● **Stated goal**
Wherever the word "Write" turns up in a line of the entries, copy that line.

● **Data**
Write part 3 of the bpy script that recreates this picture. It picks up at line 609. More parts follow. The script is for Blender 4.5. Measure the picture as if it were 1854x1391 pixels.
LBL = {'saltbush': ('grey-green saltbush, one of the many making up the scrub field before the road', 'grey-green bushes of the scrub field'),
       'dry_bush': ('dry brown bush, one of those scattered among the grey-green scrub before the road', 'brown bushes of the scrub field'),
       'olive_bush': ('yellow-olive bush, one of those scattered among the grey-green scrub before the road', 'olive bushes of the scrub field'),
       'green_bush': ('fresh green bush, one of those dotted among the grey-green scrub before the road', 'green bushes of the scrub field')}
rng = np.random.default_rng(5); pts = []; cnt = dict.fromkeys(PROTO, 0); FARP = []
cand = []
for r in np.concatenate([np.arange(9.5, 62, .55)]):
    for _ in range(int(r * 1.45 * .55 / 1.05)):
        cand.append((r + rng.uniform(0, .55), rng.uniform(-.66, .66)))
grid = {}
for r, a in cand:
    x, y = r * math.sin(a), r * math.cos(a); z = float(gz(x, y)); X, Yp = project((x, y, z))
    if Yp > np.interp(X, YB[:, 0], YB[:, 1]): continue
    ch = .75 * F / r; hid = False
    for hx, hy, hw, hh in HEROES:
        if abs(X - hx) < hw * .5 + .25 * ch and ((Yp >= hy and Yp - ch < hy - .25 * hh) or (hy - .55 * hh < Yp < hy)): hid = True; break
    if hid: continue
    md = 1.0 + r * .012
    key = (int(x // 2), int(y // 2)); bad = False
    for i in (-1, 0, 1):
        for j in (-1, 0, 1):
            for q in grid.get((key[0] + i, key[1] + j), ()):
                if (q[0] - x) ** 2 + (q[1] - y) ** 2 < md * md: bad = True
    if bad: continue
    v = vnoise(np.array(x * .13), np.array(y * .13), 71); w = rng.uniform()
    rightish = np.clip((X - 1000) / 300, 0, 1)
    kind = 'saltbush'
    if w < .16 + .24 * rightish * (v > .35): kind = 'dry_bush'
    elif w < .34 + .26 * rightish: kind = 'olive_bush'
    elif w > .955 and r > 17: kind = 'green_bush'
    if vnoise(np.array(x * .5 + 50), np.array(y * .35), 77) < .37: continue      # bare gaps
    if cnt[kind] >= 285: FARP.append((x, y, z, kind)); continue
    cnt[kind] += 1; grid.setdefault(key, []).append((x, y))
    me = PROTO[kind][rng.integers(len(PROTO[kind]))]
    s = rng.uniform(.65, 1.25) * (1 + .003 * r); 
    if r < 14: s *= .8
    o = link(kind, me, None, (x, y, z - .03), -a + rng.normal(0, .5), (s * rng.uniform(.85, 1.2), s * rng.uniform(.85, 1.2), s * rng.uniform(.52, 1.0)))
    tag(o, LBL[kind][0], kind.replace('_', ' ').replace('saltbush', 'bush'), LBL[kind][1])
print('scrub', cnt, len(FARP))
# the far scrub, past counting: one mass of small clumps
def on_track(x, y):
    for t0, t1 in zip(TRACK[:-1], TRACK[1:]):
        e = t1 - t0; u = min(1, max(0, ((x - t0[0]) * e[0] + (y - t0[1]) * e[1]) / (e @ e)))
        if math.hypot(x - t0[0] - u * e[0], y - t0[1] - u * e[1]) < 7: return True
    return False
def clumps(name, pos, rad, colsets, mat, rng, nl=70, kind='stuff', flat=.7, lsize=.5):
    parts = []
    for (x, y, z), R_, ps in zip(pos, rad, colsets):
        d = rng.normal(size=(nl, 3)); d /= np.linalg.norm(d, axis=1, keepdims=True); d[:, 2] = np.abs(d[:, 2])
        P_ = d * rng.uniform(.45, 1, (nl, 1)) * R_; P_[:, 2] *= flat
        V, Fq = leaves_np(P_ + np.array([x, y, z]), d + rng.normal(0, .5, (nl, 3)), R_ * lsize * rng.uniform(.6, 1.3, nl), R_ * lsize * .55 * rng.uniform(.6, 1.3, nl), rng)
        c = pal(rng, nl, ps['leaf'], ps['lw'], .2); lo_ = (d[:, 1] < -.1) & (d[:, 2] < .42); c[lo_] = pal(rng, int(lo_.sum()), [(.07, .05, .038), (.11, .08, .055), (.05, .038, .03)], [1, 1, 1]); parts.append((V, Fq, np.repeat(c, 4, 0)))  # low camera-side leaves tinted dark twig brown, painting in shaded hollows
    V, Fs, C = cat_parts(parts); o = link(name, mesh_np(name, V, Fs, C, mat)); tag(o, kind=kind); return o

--

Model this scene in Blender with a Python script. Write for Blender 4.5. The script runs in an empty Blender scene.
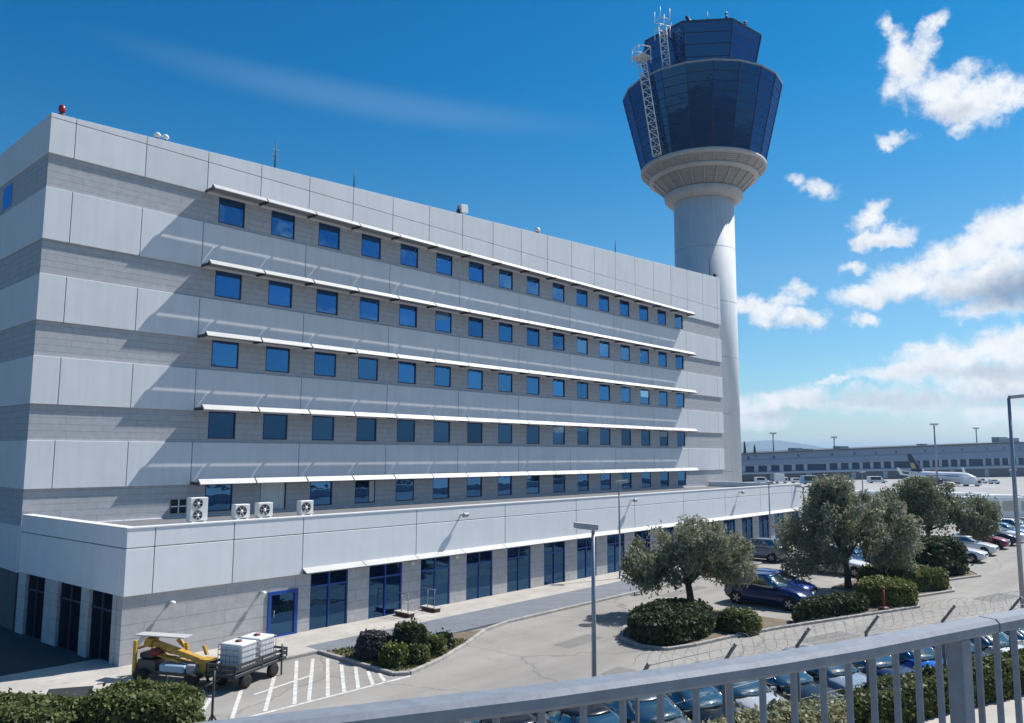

● **Written answer**
Write part 3 of the bpy script that recreates this picture. It picks up at line 609. More parts follow. The script is for Blender 4.5. Measure the picture as if it were 1854x1391 pixels.
Model this scene in Blender with a Python script. Write for Blender 4.5. The script runs in an empty Blender scene.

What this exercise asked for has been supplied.